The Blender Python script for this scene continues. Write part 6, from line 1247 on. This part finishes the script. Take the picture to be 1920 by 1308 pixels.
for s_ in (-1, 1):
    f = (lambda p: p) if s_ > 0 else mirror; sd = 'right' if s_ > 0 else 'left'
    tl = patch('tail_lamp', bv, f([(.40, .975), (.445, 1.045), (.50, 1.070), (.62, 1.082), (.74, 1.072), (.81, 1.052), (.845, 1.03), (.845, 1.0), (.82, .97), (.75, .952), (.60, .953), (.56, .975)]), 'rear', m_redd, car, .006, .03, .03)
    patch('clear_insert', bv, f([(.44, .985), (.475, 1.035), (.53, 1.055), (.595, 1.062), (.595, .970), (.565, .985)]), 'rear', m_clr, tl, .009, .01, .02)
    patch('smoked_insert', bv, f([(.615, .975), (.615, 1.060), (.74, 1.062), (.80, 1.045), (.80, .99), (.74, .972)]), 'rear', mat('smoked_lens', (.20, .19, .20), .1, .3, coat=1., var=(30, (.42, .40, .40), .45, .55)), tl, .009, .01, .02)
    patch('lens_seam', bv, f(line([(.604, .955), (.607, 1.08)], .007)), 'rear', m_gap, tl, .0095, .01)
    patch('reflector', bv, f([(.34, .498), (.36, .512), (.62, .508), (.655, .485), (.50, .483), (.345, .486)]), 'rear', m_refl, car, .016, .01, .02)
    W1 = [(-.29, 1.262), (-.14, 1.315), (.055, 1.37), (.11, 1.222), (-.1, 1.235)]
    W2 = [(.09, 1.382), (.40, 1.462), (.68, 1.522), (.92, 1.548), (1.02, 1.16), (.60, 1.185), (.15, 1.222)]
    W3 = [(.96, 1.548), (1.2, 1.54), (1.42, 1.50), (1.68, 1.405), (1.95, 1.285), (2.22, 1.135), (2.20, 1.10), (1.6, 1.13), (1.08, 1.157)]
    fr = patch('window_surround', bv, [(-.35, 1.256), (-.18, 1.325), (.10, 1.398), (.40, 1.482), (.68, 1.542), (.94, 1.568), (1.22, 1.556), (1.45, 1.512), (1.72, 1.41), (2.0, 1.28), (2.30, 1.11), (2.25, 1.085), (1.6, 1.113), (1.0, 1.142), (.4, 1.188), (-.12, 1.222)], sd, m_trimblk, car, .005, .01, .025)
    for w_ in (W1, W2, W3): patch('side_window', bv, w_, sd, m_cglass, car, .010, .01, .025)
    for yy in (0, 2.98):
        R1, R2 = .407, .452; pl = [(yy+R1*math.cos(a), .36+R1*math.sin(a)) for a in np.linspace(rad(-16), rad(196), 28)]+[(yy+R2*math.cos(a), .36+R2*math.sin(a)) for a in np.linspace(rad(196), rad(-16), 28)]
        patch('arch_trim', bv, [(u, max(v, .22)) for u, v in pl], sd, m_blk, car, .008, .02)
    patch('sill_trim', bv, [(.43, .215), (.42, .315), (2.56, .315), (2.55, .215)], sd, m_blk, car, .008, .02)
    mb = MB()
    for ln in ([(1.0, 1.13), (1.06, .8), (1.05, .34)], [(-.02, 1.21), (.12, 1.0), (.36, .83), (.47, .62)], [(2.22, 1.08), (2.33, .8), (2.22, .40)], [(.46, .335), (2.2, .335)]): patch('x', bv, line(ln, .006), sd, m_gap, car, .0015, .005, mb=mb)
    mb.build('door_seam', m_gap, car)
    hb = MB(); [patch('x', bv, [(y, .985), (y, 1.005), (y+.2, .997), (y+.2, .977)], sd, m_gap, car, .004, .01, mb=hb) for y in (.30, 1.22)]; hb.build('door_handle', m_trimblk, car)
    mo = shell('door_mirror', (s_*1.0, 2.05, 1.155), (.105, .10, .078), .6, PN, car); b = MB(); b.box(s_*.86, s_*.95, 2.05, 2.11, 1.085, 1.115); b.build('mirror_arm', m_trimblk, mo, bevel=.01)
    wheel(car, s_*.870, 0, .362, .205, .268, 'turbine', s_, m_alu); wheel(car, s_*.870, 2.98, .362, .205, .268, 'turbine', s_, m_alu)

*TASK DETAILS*
Return all of the data word for word.

*CORRECT OUTPUT*
The Blender Python script for this scene continues. Write part 6, from line 1247 on. This part finishes the script. Take the picture to be 1920 by 1308 pixels.
for s_ in (-1, 1):
    f = (lambda p: p) if s_ > 0 else mirror; sd = 'right' if s_ > 0 else 'left'
    tl = patch('tail_lamp', bv, f([(.40, .975), (.445, 1.045), (.50, 1.070), (.62, 1.082), (.74, 1.072), (.81, 1.052), (.845, 1.03), (.845, 1.0), (.82, .97), (.75, .952), (.60, .953), (.56, .975)]), 'rear', m_redd, car, .006, .03, .03)
    patch('clear_insert', bv, f([(.44, .985), (.475, 1.035), (.53, 1.055), (.595, 1.062), (.595, .970), (.565, .985)]), 'rear', m_clr, tl, .009, .01, .02)
    patch('smoked_insert', bv, f([(.615, .975), (.615, 1.060), (.74, 1.062), (.80, 1.045), (.80, .99), (.74, .972)]), 'rear', mat('smoked_lens', (.20, .19, .20), .1, .3, coat=1., var=(30, (.42, .40, .40), .45, .55)), tl, .009, .01, .02)
    patch('lens_seam', bv, f(line([(.604, .955), (.607, 1.08)], .007)), 'rear', m_gap, tl, .0095, .01)
    patch('reflector', bv, f([(.34, .498), (.36, .512), (.62, .508), (.655, .485), (.50, .483), (.345, .486)]), 'rear', m_refl, car, .016, .01, .02)
    W1 = [(-.29, 1.262), (-.14, 1.315), (.055, 1.37), (.11, 1.222), (-.1, 1.235)]
    W2 = [(.09, 1.382), (.40, 1.462), (.68, 1.522), (.92, 1.548), (1.02, 1.16), (.60, 1.185), (.15, 1.222)]
    W3 = [(.96, 1.548), (1.2, 1.54), (1.42, 1.50), (1.68, 1.405), (1.95, 1.285), (2.22, 1.135), (2.20, 1.10), (1.6, 1.13), (1.08, 1.157)]
    fr = patch('window_surround', bv, [(-.35, 1.256), (-.18, 1.325), (.10, 1.398), (.40, 1.482), (.68, 1.542), (.94, 1.568), (1.22, 1.556), (1.45, 1.512), (1.72, 1.41), (2.0, 1.28), (2.30, 1.11), (2.25, 1.085), (1.6, 1.113), (1.0, 1.142), (.4, 1.188), (-.12, 1.222)], sd, m_trimblk, car, .005, .01, .025)
    for w_ in (W1, W2, W3): patch('side_window', bv, w_, sd, m_cglass, car, .010, .01, .025)
    for yy in (0, 2.98):
        R1, R2 = .407, .452; pl = [(yy+R1*math.cos(a), .36+R1*math.sin(a)) for a in np.linspace(rad(-16), rad(196), 28)]+[(yy+R2*math.cos(a), .36+R2*math.sin(a)) for a in np.linspace(rad(196), rad(-16), 28)]
        patch('arch_trim', bv, [(u, max(v, .22)) for u, v in pl], sd, m_blk, car, .008, .02)
    patch('sill_trim', bv, [(.43, .215), (.42, .315), (2.56, .315), (2.55, .215)], sd, m_blk, car, .008, .02)
    mb = MB()
    for ln in ([(1.0, 1.13), (1.06, .8), (1.05, .34)], [(-.02, 1.21), (.12, 1.0), (.36, .83), (.47, .62)], [(2.22, 1.08), (2.33, .8), (2.22, .40)], [(.46, .335), (2.2, .335)]): patch('x', bv, line(ln, .006), sd, m_gap, car, .0015, .005, mb=mb)
    mb.build('door_seam', m_gap, car)
    hb = MB(); [patch('x', bv, [(y, .985), (y, 1.005), (y+.2, .997), (y+.2, .977)], sd, m_gap, car, .004, .01, mb=hb) for y in (.30, 1.22)]; hb.build('door_handle', m_trimblk, car)
    mo = shell('door_mirror', (s_*1.0, 2.05, 1.155), (.105, .10, .078), .6, PN, car); b = MB(); b.box(s_*.86, s_*.95, 2.05, 2.11, 1.085, 1.115); b.build('mirror_arm', m_trimblk, mo, bevel=.01)
    wheel(car, s_*.870, 0, .362, .205, .268, 'turbine', s_, m_alu); wheel(car, s_*.870, 2.98, .362, .205, .268, 'turbine', s_, m_alu)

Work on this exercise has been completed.